SMRs and AMRs

Saturday, July 02, 2011

Bin Laden document trove reveals strain on al-Qaeda

By Greg Miller,
WashPost
Published: July 1

Toward the end of his decade in hiding, Osama bin Laden was spending as much time exchanging messages about al-Qaeda’s struggles as he was plotting ways for the terrorist network to reassert its strength.

Over the past year, the al-Qaeda leader fielded e-mails from followers lamenting the toll being taken by CIA drone “explosions” as well as the network’s financial plight, according to U.S. officials who have completed an exhaustive review of the trove of bin Laden files collected at his compound after the May 2 U.S. raid that killed him.

Bin Laden approved the creation of a counterintelligence unit to root out traitors and spies, only to receive a complaint in mid-2010 from the unit’s leader that it was losing the “espionage war” and couldn’t function on its paltry budget.
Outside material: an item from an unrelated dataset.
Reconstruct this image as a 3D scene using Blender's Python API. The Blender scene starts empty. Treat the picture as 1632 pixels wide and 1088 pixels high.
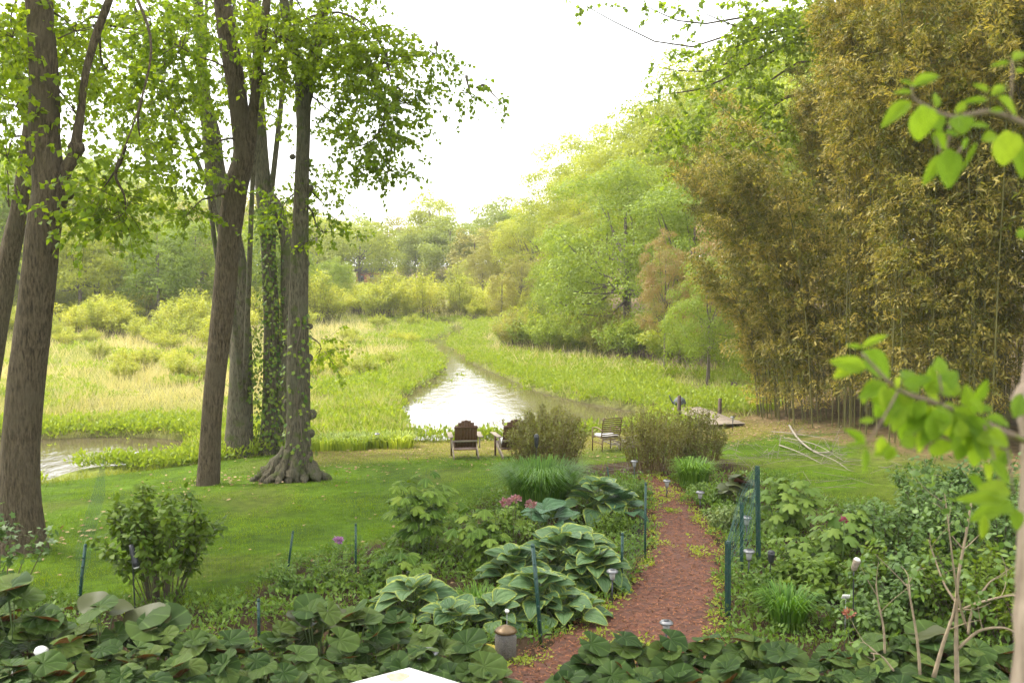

Just months before the Arab Spring took hold, bin Laden warned affiliates in Yemen and elsewhere that it was too soon to create an Islamic state. The Saudi native, whose family had made its fortune in construction, concluded that there wasn’t “enough steel” in al-Qaeda’s regional support structures to warrant even tentative steps toward reestablishing the caliphate.